* [EXERCISE GOAL]: Count every line where "Blender" shows up, and give that number only.

(Raw records)
┌──
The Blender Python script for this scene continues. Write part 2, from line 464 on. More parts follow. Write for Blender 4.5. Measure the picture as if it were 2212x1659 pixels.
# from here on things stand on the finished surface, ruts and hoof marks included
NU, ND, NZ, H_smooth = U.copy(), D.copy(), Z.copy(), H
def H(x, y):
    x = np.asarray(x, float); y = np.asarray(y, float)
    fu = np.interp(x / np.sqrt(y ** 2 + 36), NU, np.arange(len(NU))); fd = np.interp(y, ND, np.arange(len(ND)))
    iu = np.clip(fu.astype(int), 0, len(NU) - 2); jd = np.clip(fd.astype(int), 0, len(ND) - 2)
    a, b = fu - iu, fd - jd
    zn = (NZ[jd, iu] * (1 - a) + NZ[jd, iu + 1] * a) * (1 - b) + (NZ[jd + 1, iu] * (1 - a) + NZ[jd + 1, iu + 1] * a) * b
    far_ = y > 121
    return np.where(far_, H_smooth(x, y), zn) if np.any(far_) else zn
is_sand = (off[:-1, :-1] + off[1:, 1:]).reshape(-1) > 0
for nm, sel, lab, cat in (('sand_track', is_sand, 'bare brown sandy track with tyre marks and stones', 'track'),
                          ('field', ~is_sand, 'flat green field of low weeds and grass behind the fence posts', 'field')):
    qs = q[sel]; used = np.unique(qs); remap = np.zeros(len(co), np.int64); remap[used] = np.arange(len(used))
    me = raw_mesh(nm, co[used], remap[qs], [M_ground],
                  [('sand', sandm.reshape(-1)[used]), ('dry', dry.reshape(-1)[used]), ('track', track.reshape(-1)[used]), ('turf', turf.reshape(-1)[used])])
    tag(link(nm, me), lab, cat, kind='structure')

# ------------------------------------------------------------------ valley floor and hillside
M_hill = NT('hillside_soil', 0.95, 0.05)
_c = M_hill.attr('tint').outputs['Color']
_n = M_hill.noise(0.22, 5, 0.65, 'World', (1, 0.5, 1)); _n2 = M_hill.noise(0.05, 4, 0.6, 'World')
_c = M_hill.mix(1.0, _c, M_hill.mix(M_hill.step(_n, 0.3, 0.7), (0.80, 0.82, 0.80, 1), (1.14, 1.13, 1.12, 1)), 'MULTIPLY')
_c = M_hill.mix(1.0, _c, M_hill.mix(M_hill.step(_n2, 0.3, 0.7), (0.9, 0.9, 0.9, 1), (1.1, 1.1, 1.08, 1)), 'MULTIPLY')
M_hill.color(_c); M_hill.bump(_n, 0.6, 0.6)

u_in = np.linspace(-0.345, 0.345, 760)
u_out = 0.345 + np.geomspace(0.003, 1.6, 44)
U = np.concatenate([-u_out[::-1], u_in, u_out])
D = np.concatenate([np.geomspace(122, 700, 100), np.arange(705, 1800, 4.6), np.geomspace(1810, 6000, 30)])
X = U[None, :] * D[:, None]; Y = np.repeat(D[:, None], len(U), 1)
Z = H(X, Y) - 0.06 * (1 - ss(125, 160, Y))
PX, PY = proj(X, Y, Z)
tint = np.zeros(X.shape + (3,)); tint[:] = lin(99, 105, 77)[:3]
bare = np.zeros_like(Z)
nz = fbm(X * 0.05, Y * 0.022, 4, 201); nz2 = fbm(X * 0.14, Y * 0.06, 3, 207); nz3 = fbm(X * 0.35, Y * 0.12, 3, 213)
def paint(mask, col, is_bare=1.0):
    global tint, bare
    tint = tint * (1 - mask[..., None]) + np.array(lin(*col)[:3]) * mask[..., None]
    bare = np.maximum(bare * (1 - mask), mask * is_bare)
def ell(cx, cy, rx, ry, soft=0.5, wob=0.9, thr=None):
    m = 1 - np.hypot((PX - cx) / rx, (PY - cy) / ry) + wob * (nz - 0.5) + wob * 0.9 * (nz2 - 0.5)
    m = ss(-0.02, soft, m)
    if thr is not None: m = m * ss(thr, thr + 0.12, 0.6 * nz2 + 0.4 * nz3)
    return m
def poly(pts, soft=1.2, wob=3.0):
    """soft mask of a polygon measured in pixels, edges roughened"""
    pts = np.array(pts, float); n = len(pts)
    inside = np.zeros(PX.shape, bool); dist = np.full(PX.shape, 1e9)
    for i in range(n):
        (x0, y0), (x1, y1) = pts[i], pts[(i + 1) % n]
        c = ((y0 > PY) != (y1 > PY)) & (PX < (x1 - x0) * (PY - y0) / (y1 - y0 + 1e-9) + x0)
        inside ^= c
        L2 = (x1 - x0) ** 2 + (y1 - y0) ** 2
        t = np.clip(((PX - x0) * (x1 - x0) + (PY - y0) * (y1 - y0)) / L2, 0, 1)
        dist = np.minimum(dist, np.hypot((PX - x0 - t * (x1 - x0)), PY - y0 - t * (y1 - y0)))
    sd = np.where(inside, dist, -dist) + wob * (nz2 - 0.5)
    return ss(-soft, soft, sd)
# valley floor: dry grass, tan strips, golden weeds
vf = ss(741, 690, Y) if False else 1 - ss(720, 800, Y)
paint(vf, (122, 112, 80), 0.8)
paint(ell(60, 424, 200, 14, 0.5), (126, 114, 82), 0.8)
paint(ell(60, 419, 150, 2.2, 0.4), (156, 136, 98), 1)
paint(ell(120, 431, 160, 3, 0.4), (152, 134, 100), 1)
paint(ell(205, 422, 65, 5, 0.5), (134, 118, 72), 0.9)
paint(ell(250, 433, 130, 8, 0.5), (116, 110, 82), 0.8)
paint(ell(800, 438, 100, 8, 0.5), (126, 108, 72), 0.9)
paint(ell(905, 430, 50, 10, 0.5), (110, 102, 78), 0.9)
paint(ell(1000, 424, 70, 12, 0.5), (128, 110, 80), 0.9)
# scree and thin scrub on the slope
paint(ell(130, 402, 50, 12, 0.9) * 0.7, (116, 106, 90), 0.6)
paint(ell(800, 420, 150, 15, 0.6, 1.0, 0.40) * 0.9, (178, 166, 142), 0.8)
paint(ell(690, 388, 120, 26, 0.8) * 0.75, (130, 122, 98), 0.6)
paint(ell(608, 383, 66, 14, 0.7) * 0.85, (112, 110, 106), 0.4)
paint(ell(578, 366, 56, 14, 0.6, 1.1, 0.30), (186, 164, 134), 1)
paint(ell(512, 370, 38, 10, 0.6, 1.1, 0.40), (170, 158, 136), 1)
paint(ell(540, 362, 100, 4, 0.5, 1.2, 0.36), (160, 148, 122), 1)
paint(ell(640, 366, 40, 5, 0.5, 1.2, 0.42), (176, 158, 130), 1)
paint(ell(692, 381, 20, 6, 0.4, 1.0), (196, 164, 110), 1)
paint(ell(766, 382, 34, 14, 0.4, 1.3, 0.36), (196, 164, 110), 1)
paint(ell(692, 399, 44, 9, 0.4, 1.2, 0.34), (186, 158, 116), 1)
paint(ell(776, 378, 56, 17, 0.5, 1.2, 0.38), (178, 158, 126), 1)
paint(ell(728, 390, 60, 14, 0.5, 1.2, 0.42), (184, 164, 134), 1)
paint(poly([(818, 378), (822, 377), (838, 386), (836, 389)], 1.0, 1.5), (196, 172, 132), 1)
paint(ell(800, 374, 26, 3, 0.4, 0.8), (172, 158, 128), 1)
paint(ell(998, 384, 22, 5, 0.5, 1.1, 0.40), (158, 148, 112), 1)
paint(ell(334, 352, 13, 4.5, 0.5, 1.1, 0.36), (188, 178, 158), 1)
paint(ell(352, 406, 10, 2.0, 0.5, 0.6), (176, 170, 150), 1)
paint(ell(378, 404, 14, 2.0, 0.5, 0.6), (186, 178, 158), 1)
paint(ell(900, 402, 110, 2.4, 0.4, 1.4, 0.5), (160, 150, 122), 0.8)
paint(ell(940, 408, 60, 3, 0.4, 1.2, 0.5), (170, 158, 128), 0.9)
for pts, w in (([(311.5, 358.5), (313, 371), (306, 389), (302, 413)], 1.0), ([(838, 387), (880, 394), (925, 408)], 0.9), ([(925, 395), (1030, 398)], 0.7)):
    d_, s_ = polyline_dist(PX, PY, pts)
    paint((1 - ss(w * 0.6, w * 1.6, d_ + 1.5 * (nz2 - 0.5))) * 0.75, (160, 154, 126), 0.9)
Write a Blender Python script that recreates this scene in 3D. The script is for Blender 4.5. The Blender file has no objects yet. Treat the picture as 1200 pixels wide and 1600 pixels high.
└──
* [RESPONSE TO THE TASK]: 2